In those days (about 1986) I never had any carp gear, didn't really know people targeted carp, I caught all my carp on my dads old fishing tackle. The roach pole (as they were known then) hadn't been out that long and I had on of about 8mts. I set it up with what was then the strongest elastic you could get which was number 8 to 6lb Drennan silcast main line and a slim Jim float with a size 12 hook. For bait I was using lob worms and I was fishing one foot over depth with the tip of my float just under the water, so if a fish picked up the bait it would lift the weight holding the worm down and pop the float up.
I was set up opposite a small boat but had been told to fish the middle of the canal because most if not all canals has a trough running straight down the middle and a lot of grubs and natural food can live in it because it can get silted up. I'd been fishing like this for hours watching my mate catching loads of small fish when I saw a huge fizz of bubbles from the front of the boat, so I positioned my float right in the middle of them. Within seconds the float shot up and I struck into a very strong powerful fish that shot off under the bridge. I got up quickly to try and follow it but it turned and came back towards me and I had to push my pole through the hedge to keep up with the fish. The fish started swirling right under my feet so I broke my pole down to try and get better control but as soon as I did this the fish shot off back under the bridge and bang, the pole sprung back and the fish was gone. I just sat on my box not really being able to process what had just happened because it all happened so quickly. My mate had ran up to help me and he said he could remember seeing the elastic of my pole stretching all the way to the bridge and when I checked it was the elastic that had broke, I was Gutted!
We never saw anything else for a couple of months until we were fishing a little further down on a hot summers day. We were fishing either side of an elder berry tree on the opposite bank and there was weed on the surface about half a foot away from the bank spanning about 2 feet wide. Whilst fishing we saw 3 or 4 carp coming up for the floating casters amongst the weed by where we were fishing not being slow to change we both put baits on the surface and both landing carp to around 5lb each, not massive but I'd rather have a 5lb carp out of the canal than a carp twice or three times its size out of a muddy whole in the ground.
Since those early days I've always loved Carp Fishing Canals and small rivers, mostly fishing on my own with no one in sight, except the dog walker or person in lycra jogging past. The way I go about tackling a canal is to think of the canal like a train track and the carp are the trains going up and down it. Then I find spots where I feel the carp may live, hang out or stop and feed whilst on their journey.
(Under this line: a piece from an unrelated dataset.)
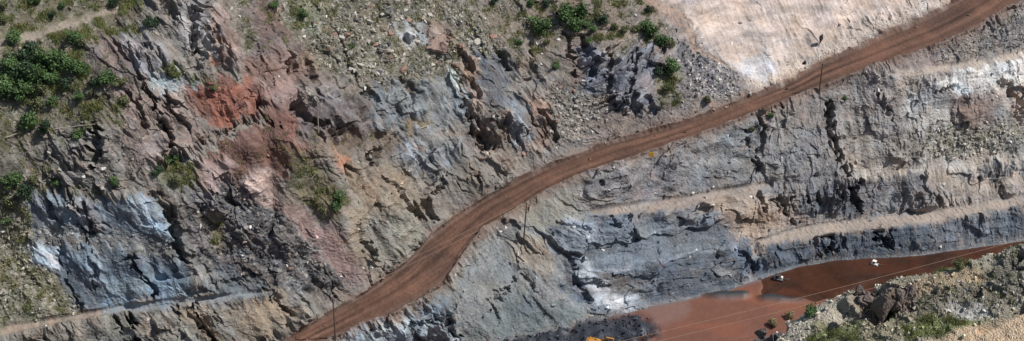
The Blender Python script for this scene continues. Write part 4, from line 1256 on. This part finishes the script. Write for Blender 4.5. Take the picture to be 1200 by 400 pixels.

If you can find a moored boat or boats, this is a great starting point because a lot of the owners will feed the ducks nd also the carp if they see them taking the bread. Also the the hulls of the boats are a warm place to be in the winter, so carp love hanging around them. Reeds beds, lilies, overhanging trees or bushes are great places to start and never overlook your margin because the carp will patrol everywhere.
Once I find a spot even if its featureless I make it my Train Station and what I mean by that is, it is the spot I keep baiting up. I will start baiting my station about 2 weeks before I start fishing there, if you know there are lots of carp already there you wont need to go this far but a lot of the canals I've fished don't have many carp in one area of the canal and I need to stop them as they are travelling past.
Once I start fishing I won't fish the station ( baited spot ) but will fish within 10 yards or so of it, hoping that if I do catch carp and its not from the station they will keep feeding from it as they will see no danger there because I've not put a baited rig on it. I will fish a standard carp rig with a wafter hookbait with a small pva stocking full of crushed boilie, bread and pellet. I'm not that keen on fishing pop ups on the canal because I worry with the movement of the water, weed or debris can easily get caught up on the hook as its held up in the water. I'm not saying this is the perfect way to fish a canal for carp but its a method I've done and shown others and it has worked.